9. A bit of this awkwardness is necessary. If running up the
back of these colossi was as effortless as parkour
in Assassin's Creed, the tension of the battles would be utterly lost. Still, I wasn't exactly screaming from mountain tops what a great game this was when I had to redo minutes of gameplay because I missed a blind jump.
10. Because Shadow of Colossus relies so much on its sense of space, a bit of aimlessness is also necessary. Beyond being given basic instructions and the occasional hint from on high, you are going on very little. Oftentimes, it took me twenty minutes or more to figure out how to even damage some of the colossi and some of the battles took me over an hour. Once you've played through a few times, I'd imagine you could beat the whole game in a single sitting but the first time through involves plenty of tense, frustrating moments where you can't tell if you are trying to do the wrong thing or attempting the correct action and failing. I imagine this quite well mirrors the nameless protagonist's perspective.
11. This is how I think the game really shines. What you are tasked w/ is something unlike anyone has ever actually done--how many of us has ever attempted to resurrect the dead?--but through adroit use of image, sound and gameplay, you experience the same emotions as the character you control.
12. The only possible misstep Shadow of the Colossus makes aside from minor complaints is the inclusion of a few cut scenes that explain some backstory partway. They serve only to make explicit what the game had thus far managed to do very well implicitly. The colossi feel as if they are made of the land itself and you cannot ignore the reality that you are going against nature. To have a few dudes show up and explain this to you seems redundant at best.

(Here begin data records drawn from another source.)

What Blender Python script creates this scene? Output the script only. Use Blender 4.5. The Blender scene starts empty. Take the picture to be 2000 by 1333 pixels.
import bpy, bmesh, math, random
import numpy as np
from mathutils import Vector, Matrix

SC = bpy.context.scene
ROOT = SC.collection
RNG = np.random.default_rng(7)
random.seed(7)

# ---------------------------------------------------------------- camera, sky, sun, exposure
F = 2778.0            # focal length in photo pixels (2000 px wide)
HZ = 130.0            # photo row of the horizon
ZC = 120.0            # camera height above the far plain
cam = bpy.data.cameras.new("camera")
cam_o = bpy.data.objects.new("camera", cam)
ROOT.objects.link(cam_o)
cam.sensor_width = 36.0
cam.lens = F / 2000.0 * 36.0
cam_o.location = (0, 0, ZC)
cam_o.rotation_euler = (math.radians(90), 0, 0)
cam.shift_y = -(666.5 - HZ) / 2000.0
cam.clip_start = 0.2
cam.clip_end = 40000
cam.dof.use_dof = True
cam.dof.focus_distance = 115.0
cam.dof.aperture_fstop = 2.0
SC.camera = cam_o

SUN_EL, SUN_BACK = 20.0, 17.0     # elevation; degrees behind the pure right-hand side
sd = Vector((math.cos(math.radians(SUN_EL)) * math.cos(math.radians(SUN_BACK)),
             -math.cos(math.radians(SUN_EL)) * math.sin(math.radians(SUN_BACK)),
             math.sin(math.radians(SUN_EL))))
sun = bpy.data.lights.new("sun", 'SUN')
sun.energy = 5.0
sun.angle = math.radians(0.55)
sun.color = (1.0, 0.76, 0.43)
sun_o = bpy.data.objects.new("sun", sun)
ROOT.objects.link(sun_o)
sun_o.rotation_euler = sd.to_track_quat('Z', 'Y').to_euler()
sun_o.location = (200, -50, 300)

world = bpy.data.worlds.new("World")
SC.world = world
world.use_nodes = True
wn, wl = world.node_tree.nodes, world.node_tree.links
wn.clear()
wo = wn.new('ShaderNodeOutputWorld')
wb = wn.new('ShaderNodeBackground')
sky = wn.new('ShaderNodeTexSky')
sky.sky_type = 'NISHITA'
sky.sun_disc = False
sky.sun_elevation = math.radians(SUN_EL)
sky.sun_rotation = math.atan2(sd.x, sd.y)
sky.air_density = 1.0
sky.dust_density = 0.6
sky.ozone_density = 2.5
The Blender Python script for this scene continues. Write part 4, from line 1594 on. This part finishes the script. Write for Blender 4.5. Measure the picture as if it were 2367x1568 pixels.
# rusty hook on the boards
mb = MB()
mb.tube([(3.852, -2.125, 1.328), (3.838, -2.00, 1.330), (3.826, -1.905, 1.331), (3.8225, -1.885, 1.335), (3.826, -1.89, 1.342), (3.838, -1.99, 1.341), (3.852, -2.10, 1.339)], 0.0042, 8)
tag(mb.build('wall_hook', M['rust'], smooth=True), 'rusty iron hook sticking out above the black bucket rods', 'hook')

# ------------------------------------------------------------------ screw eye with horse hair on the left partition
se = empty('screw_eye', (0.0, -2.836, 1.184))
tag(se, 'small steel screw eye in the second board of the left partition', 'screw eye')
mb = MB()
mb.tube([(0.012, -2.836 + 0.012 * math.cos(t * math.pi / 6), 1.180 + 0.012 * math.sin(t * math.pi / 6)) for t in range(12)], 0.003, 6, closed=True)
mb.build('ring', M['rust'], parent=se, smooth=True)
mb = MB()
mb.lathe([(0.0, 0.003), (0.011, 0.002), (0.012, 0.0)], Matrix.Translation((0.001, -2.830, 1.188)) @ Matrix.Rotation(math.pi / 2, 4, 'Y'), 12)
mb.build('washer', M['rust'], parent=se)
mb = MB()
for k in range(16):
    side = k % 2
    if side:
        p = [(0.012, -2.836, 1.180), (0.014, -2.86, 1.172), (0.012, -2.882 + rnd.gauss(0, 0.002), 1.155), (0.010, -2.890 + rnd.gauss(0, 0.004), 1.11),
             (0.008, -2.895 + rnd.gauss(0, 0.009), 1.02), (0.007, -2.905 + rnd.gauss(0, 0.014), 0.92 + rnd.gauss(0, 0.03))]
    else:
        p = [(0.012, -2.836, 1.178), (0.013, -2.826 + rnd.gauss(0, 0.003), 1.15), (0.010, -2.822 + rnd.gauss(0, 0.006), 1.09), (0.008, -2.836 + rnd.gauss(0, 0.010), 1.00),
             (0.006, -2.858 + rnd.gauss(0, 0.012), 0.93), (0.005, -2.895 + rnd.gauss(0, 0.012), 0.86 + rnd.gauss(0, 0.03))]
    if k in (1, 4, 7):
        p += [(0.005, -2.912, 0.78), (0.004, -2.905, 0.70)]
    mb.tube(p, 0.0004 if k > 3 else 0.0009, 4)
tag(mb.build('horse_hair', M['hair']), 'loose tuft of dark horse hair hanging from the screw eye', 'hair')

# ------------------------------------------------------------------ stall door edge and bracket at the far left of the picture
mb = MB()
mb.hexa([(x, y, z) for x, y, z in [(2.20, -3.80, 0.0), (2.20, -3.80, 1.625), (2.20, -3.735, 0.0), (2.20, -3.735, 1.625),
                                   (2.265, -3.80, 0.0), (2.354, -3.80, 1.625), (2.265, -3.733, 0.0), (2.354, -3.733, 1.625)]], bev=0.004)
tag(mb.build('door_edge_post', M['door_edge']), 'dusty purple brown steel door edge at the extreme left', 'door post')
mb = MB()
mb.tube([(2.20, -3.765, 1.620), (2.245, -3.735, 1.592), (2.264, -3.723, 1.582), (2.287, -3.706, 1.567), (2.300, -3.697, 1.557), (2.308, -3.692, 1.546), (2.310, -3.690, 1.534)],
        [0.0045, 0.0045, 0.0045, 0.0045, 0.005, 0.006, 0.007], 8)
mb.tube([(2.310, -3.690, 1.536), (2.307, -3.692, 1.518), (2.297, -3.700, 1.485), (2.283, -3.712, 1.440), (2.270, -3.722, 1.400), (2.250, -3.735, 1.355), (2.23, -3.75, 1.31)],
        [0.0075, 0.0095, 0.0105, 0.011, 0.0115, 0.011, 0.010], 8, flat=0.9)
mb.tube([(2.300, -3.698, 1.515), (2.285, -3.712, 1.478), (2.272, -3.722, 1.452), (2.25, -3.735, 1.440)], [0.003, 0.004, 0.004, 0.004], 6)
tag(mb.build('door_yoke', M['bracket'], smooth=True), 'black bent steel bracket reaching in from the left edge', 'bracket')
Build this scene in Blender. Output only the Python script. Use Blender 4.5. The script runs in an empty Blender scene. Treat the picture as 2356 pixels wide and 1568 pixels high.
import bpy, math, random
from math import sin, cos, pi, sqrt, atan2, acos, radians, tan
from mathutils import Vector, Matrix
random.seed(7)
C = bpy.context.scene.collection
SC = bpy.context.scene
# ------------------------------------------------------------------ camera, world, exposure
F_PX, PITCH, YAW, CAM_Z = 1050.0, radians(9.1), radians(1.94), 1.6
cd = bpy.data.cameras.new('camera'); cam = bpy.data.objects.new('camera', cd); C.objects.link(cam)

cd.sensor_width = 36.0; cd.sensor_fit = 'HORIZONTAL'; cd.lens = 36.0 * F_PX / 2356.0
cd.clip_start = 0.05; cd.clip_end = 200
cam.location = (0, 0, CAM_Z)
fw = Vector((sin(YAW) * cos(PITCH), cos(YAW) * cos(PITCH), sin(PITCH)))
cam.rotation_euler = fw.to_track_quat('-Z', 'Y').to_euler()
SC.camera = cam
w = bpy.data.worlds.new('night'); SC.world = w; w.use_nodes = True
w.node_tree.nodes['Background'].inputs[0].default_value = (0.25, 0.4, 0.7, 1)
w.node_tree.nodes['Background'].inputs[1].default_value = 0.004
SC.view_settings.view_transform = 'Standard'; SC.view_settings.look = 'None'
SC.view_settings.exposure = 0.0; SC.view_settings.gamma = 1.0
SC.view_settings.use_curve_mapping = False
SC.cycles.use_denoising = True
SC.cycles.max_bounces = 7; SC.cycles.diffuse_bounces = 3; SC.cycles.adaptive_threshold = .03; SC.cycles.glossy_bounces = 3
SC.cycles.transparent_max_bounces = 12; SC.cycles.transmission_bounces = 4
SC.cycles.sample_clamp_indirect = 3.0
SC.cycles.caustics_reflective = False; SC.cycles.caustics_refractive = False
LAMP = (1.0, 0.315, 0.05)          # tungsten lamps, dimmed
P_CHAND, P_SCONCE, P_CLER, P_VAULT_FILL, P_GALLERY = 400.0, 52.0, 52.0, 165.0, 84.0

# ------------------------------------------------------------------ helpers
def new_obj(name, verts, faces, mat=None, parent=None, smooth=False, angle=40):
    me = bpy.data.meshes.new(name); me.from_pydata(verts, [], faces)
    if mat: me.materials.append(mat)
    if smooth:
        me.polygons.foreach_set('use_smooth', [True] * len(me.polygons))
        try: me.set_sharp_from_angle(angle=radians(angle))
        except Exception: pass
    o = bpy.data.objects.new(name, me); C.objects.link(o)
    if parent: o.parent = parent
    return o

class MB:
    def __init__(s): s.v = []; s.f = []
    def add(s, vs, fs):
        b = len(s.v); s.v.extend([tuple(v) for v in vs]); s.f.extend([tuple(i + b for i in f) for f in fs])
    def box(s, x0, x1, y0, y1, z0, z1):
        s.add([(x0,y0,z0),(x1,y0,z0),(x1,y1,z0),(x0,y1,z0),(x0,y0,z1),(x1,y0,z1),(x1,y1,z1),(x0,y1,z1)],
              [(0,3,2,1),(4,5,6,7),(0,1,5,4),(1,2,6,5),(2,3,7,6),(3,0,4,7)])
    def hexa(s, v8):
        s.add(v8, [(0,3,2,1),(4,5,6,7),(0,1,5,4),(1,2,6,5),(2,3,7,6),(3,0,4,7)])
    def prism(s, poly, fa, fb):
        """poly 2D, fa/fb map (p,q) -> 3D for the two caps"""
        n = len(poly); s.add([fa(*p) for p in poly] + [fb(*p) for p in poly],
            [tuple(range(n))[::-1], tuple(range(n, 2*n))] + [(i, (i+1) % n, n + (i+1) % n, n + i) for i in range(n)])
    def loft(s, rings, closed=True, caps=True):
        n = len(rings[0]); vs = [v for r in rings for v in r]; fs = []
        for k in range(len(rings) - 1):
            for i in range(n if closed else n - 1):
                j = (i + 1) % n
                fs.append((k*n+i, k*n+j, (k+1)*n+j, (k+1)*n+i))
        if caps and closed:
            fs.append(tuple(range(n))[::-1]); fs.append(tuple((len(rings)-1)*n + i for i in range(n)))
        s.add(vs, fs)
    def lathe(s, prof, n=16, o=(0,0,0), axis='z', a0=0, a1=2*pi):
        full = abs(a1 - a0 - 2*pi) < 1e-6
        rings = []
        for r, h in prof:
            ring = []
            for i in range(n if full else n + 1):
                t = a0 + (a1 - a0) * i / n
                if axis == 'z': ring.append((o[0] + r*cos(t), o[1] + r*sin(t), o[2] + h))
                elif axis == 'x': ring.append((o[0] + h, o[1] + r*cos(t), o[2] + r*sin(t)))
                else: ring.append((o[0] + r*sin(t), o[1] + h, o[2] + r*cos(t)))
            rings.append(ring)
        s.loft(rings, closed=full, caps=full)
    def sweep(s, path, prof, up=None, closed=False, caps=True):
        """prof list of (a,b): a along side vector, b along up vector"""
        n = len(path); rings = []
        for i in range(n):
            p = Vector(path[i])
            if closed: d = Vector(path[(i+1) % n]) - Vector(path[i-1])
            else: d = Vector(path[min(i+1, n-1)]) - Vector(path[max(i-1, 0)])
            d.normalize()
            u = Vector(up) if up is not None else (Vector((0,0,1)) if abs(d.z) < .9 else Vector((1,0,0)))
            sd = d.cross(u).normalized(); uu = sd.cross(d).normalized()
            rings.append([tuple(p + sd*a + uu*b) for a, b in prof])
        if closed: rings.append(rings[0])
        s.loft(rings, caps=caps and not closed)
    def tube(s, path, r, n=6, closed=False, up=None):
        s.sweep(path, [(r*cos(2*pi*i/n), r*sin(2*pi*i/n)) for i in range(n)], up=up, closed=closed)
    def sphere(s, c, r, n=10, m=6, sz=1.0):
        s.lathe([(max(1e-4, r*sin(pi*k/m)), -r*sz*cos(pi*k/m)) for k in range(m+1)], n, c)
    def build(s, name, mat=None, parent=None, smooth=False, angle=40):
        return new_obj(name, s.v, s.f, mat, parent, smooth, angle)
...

13. Shadow of the Colossus is frequently held up as a prime example of video games as art. I don't actually think presenting itself as a work of art was all that notable for a game even in 2005 but doing so in a game so strictly action oriented and w/ so little direct storytelling makes for a unique and captivating experience. I also spelled colossus correctly every time, I think, but double check me on that.